Sioux Pottery and the Native Arts Trade

Among the souvenirs that travelers carried home from the Black Hills through much of the twentieth century were pieces of pottery decorated with designs drawn from Plains Indian tradition. Some of it was made in Rapid City itself, at a works that employed Native artists and sold its goods to the tourist trade and beyond. The story of that pottery sits at an interesting and sometimes uncomfortable crossroads, where genuine Native craft, commercial enterprise, and the marketing of the region to outsiders all met.

Pottery was not the oldest or most central of Lakota arts. The peoples of the northern plains were known above all for quillwork, beadwork, hide painting, and the decoration of clothing and tools. But in the twentieth century, as Native artists adapted to a cash economy and to the demands of buyers who wanted portable, distinctive objects, new and revived crafts found a market. A pottery operation in Rapid City gave Native artisans a place to work in clay and a channel through which their pieces could reach customers across the country.

Craft and commerce

The arrangement was, in its way, typical of the broader Native arts trade. Across the West, trading posts, curio shops, and small manufacturers connected Native makers with non-Native buyers, often taking a substantial share of the value in the process. The artists supplied the skill and the cultural designs that gave the work its appeal; the businesses supplied the marketing, the storefront, and the distribution. The relationship could provide real income to Native families in a region where wage work was scarce, particularly for people tied to the reservations within reach of Rapid City. It could also flatten and commercialize traditions, shaping the work toward what sold rather than what carried the deepest meaning.
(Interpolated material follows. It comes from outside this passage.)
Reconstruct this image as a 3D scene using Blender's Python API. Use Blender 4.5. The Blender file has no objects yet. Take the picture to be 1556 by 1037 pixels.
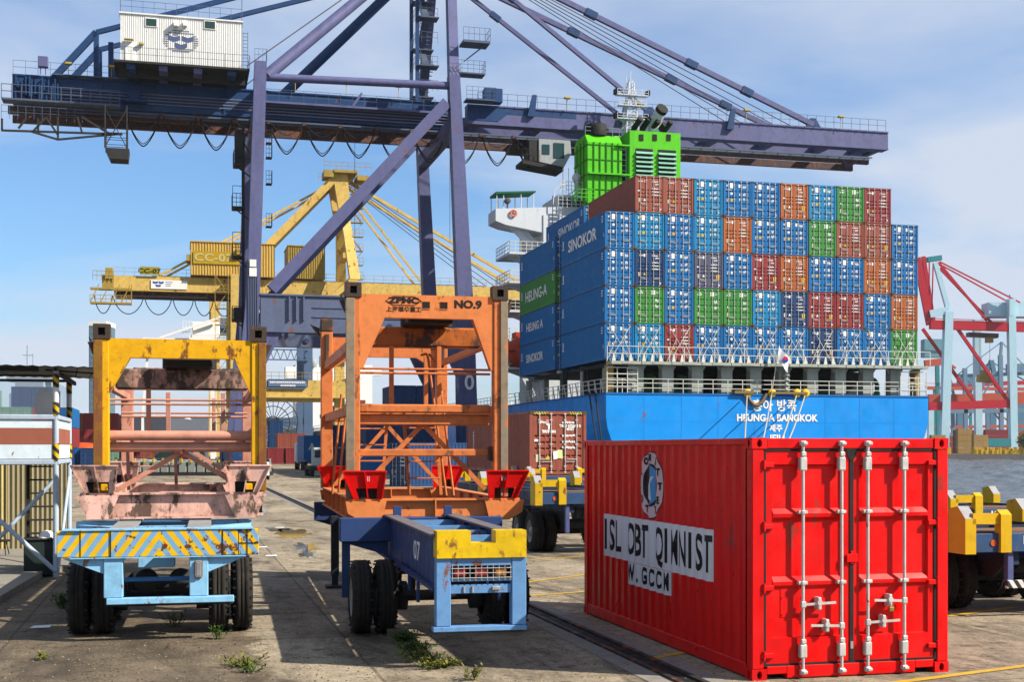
import bpy, bmesh, math, random
from mathutils import Vector, Matrix
random.seed(4)
SC = bpy.context.scene
COL = SC.collection
R = math.radians
# ---------------------------------------------------------------- camera
EYE = 2.52          # eye height, metres
F = 1990.0          # focal length in photo pixels (photo is 1556 px wide)
HY = 682.0          # horizon row in the photo
cam_d = bpy.data.cameras.new('camera'); cam = bpy.data.objects.new('camera', cam_d); COL.objects.link(cam)
cam.location = (0, 0, EYE); cam.rotation_euler = (R(90), 0, 0)
cam_d.sensor_width = 36.0; cam_d.lens = 36.0 * F / 1556.0
cam_d.shift_y = (HY - 518.5) / 1556.0
cam_d.clip_start = 0.5; cam_d.clip_end = 20000
SC.camera = cam
# ---------------------------------------------------------------- light
SUN = Vector((3.13, -0.95, 2.65)).normalized()
el = math.asin(SUN.z); az = math.atan2(SUN.x, SUN.y)
sl = bpy.data.lights.new('sun', 'SUN'); so = bpy.data.objects.new('sun', sl); COL.objects.link(so)
sl.energy = 5.0; sl.angle = R(0.53); sl.color = (1.0, 0.91, 0.77)
so.rotation_euler = SUN.to_track_quat('Z', 'Y').to_euler(); so.location = (0, 0, 60)
W = bpy.data.worlds.new('World'); SC.world = W; W.use_nodes = True
def build_world():
    nt = W.node_tree; N = nt.nodes; L = nt.links
    bg = N['Background']; bg.inputs[1].default_value = 0.05
    sky = N.new('ShaderNodeTexSky'); sky.sky_type = 'NISHITA'; sky.sun_disc = False
    sky.sun_elevation = el; sky.sun_rotation = az; sky.air_density = 1.0; sky.dust_density = 1.0; sky.ozone_density = 2.5
    tc = N.new('ShaderNodeTexCoord'); sep = N.new('ShaderNodeSeparateXYZ'); L.new(tc.outputs['Generated'], sep.inputs[0])
    ad = N.new('ShaderNodeMath'); ad.operation = 'ADD'; ad.inputs[1].default_value = 0.16; L.new(sep.outputs[2], ad.inputs[0])
    mx = N.new('ShaderNodeMath'); mx.operation = 'MAXIMUM'; mx.inputs[1].default_value = 0.03; L.new(ad.outputs[0], mx.inputs[0])
    com = N.new('ShaderNodeCombineXYZ')
    for i in (0, 1):
        d = N.new('ShaderNodeMath'); d.operation = 'DIVIDE'; L.new(sep.outputs[i], d.inputs[0]); L.new(mx.outputs[0], d.inputs[1]); L.new(d.outputs[0], com.inputs[i])
    mp = N.new('ShaderNodeMapping'); mp.inputs['Scale'].default_value = (0.75, 1.0, 1); mp.inputs['Location'].default_value = (3.4, 1.3, 0)
    L.new(com.outputs[0], mp.inputs[0])
    no = N.new('ShaderNodeTexNoise'); no.inputs['Scale'].default_value = 0.85; no.inputs['Detail'].default_value = 9; no.inputs['Roughness'].default_value = 0.52; no.inputs['Distortion'].default_value = 0.35
    L.new(mp.outputs[0], no.inputs['Vector'])
    rp = N.new('ShaderNodeValToRGB'); rp.color_ramp.elements[0].position = 0.37; rp.color_ramp.elements[1].position = 0.56
    rp.color_ramp.elements[0].color = (0, 0, 0, 1); rp.color_ramp.elements[1].color = (0.95, 0.95, 0.95, 1)
    L.new(no.outputs[0], rp.inputs[0])
    tint = N.new('ShaderNodeMix'); tint.data_type = 'RGBA'; tint.blend_type = 'MULTIPLY'; tint.inputs[0].default_value = 1
    tint.inputs[7].default_value = SKYTINT; L.new(sky.outputs[0], tint.inputs[6])
    mix = N.new('ShaderNodeMix'); mix.data_type = 'RGBA'; mix.inputs[7].default_value = CLOUD
    L.new(rp.outputs[0], mix.inputs[0]); L.new(tint.outputs[2], mix.inputs[6]); L.new(mix.outputs[2], bg.inputs[0])
SKYTINT = (1.05, 1.38, 1.68, 1); CLOUD = (6.3, 7.0, 8.3, 1)
build_world()
SC.view_settings.view_transform = 'Standard'; SC.view_settings.look = 'None'
SC.view_settings.exposure = 1.05; SC.view_settings.gamma = 1.0; SC.view_settings.use_curve_mapping = False
SC.cycles.max_bounces = 6; SC.cycles.transparent_max_bounces = 8; SC.cycles.volume_bounces = 0
# ---------------------------------------------------------------- quay frame: v towards the water, u along the quay
A = R(14.3); CA, SA = math.cos(A), math.sin(A)
def wq(v, u, z=0.0): return Vector((v * CA - u * SA, v * SA + u * CA, z))
def Q(px, py, u):
    k = (px - 778) / F; Y = u / (CA - k * SA)
    return Vector((Y * (k * CA + SA), u, EYE + (HY - py) / F * Y))
def G(px, py):
    Y = EYE * F / (py - HY); X = (px - 778) / F * Y
    return Vector((X, Y, 0))
def GQ(px, py):
    p = G(px, py); return Vector((p.x * CA + p.y * SA, -p.x * SA + p.y * CA, 0))
def WP(px, py, Y): return Vector(((px - 778) / F * Y, Y, EYE + (HY - py) / F * Y))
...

The Rapid City pottery’s designs leaned on motifs recognizable as Plains Indian, the kinds of patterns and figures that buyers associated with the Lakota and their neighbors. For the visitor who had come to see Mount Rushmore and the Hills, a piece of decorated pottery offered a tangible connection to the Native presence in the region, a presence that the tourism industry both drew upon and frequently simplified. The same impulse that filled roadside shops with feathered headdresses and beaded trinkets, much of it of dubious origin, also supported genuine Native artists who needed a living.

The question of authenticity

That mix raises a question that has shadowed the Native arts trade everywhere: what counts as authentic, and who benefits. Some goods sold as Indian-made were nothing of the kind, mass-produced imitations that undercut real artisans and misled buyers. In response, Native artists and their advocates pushed for ways to certify genuine work, and federal law eventually addressed the misrepresentation of Indian-made goods. A pottery that actually employed Native artists occupied a more honest position than the curio racks of fake souvenirs, even if it still operated within a commercial system that an outside owner largely controlled.
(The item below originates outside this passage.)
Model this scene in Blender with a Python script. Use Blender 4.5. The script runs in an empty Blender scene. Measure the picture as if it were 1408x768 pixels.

For the Native people of the region, art has never been only a commodity. The traditions of design and craft carried meaning, identity, and continuity, and the work of keeping those traditions alive went far beyond anything sold to tourists. The annual gatherings such as the Black Hills Powwow showed the living culture in a fuller form than any shop could. Still, the sale of art and craft gave many families a practical means of holding on, and it kept skills in use that might otherwise have faded.

A modest but telling chapter

The pottery works was never one of Rapid City’s large employers, and it does not loom large in the city’s industrial history alongside the cement plant or the railroad. But it tells a story that the bigger industries do not. It shows how the regional economy folded Native labor and Native artistic tradition into the tourist trade, how Native people made a place for themselves within an economy not built for their benefit, and how the marketing of the Black Hills depended, often without much acknowledgment, on the cultures that had been there long before the gold seekers arrived.

To understand the region honestly is to hold those threads together: the real skill of the artists, the genuine income the work provided, and the larger arrangement that profited from both while too rarely giving credit where it was due.